18 yıldır AKP Genel Başkanı Cumhurbaşkanını sazıyla- sözüyle, varlığı ve benliği, sanatıyla desteklemiş şarkıcı Uğur Işılak, “Tükettik her şeyi, neyimiz kaldı” diyen yeni bir şarkı yazıp söyledi.

Sizin şarkıcı!

Bana söylemiyor.

Size sesleniyor.

“Tükettik her şeyi!”

AKP milletvekilleri de şarkıcı Uğur Işılak gibi düşünüyor olmalılar ki, Maliye Bakanı’na “bundan sonra yapacağınız ne kaldı” diye sormuşlar. BBC Türkçe Servisi’nden Ayşe Sayın’ın haberine göre Damat Maliye Bakanı iktidar partisinin milletvekillerini bakanlık binasına davet edip onlara 3 saat boyunca yapacaklarını anlatmış; “olağanüstü bir gelişme ve durum olmadıkça dövize müdahale yok” sözü vermiş.

İster inan!

İster inanma!

Bırakacaklar.

Gittiği yere gitsin.

★★★

Ben bu yazıyı yazarken dün 1 Dolar 8 lira 50 kuruşa dayanmış, ABD Başkanlık Seçimlerinin sonuçlarını bekliyordu. TL’nin erimesi, dövizin tırmanması “Maliye Bakanı’nın sözüne, duruşuna, yaptığına, kimi zaman açtığı iyileştirme paketlerine, kimi zaman yayınladığı düşük kredi desteği tedbirlerine(!)” bakmıyor.

Rekabet isteyenler.

Tekel kurmuşlar.

Bilim yanlıları.

Hurafeciler.

Hukuk talep edenler.

Biat etmeyi seçmişler.

Çalışkanlar.

Tembeller.

Yani herkes, yandaş olanlar da dahil, Bakanın ve Cumhurbaşkanının “sözlerini” ciddiye almıyor.

Başaramadılar.

Ne bekliyorlar?

Mucize mi?

Elif Bebek mucizesi.

Ekonomide yoktur.

★★★

Maliye Bakanı partisinin milletvekillerine “Döviz kurları tek gösterge değil” diyerek onları rahatlatmaya çalışmış.

Öbür göstergeler!

Faiz de yükseliyor.

Enflasyon da...

Bütçe açığı da...

Cari açık da...

Dış borç da...

Geleceğe inanç bitti.

Adalete güven sıfırlandı.

Hukuksuz ülke olduk.

Yatırımcı ürktü.

Kurumlar çöktü.

İşsizlik ateş oldu.

Yoksulluk alev.

Esnaf batakta.

Çiftçiler perişan.

Bankalar tedirgin.

Zengin daha zengin.

Fakirin canı çıkıyor.

Ekmek askıda!

İşçiler, memurlar, emekliler gelirleriyle geçinmekte her geçen gün daha da sıkışırken Türkiye dünyanın en yüksek faizli ile borç para arayan ülke durumuna geldi.

Hangi göstergeye bakalım.

Bütün göstergeler yıkık!

Sizi 18 yıl desteklemiş şarkıcınız, “Tükettik her şeyi, neyimiz kaldı” diyen yeni duygularını yazmış.

Şarkıcınızı dinleyin!

Batırdınız ülkeyi!

Ülkemiz ekonomik çöküntünün enkazı altında inlerken iktidardan çekilmek ve ülkeyi seçime götürmek “siyasi ahlakın” olmazsa olmaz gereği oldu.

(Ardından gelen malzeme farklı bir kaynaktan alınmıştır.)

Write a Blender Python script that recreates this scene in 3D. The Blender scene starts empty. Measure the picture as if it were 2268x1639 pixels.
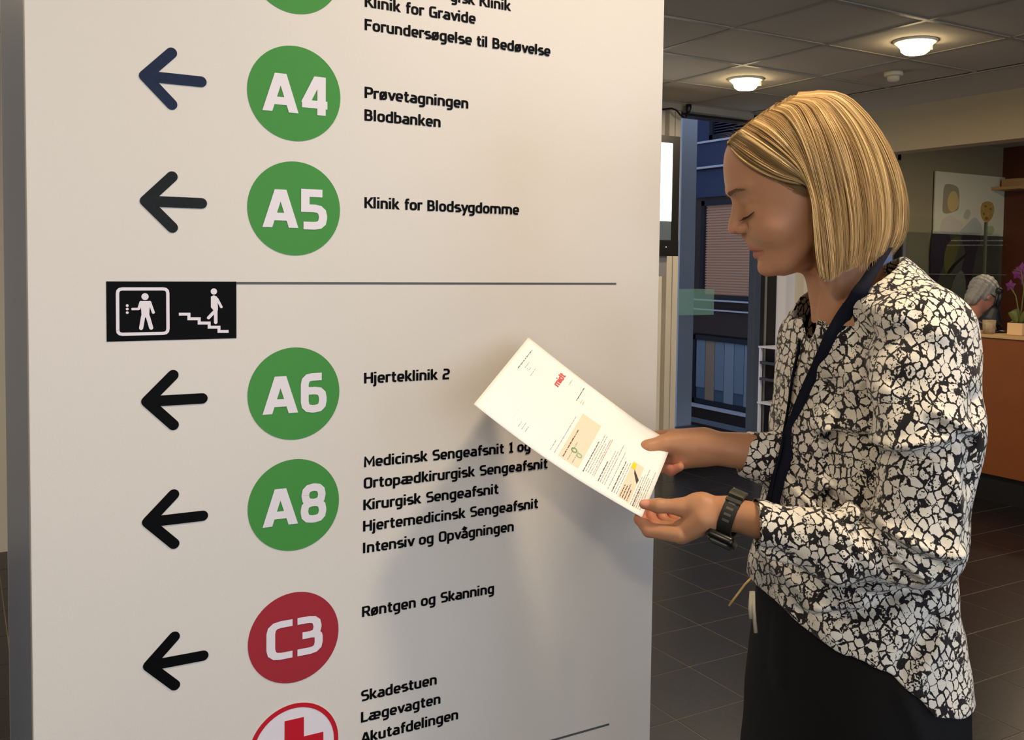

TARİHLE RÖPORTAJ (Unutkanlığa ilaç)



Bıldır yediğin hurmalar!


“Bıldır (geçen yıl) yediğin hurmalar, gelir boğazını tırmalar” diyen bir atasözümüz var. İzmir’i vuran deprem “kaçak ve çürük yapılara verilen imar afları” ile birlikte bu atasözünü de gündeme getirdi. Bütün inşaat mühendisliği profesörleri ile yer bilimci hocalar, “geçmişte oy almak için getirilen imar aflarının depremlerde ölümleri çoğaltan” en önemli neden olduğunu söylüyorlar. Şimdiki Cumhurbaşkanı Tayyip Erdoğan, 26 yıl önce 27 mart 1994 yılında “İstanbul Büyükşehir Belediye Başkanı” seçilmişti. Seçildikten 2 yıl sonra Hürriyet Muhabiri Fatma Aksu, Belediye Başkanı Tayyip Erdoğan’ın basın toplantısını izledi ve yazdığı haberin başlığına şu cümleleri yazdı: “Erdoğan, iki yılın bilançosunu çıkardı: “Kaçak yapılara ruhsat verip bağış alıyoruz.” Haberde tırnak içindeki “Kaçak yapılara ruhsat verip bağış alıyoruz” cümlesi Belediye Başkanı’na ait ve 24 yıl önce söylenmiş. Unutma!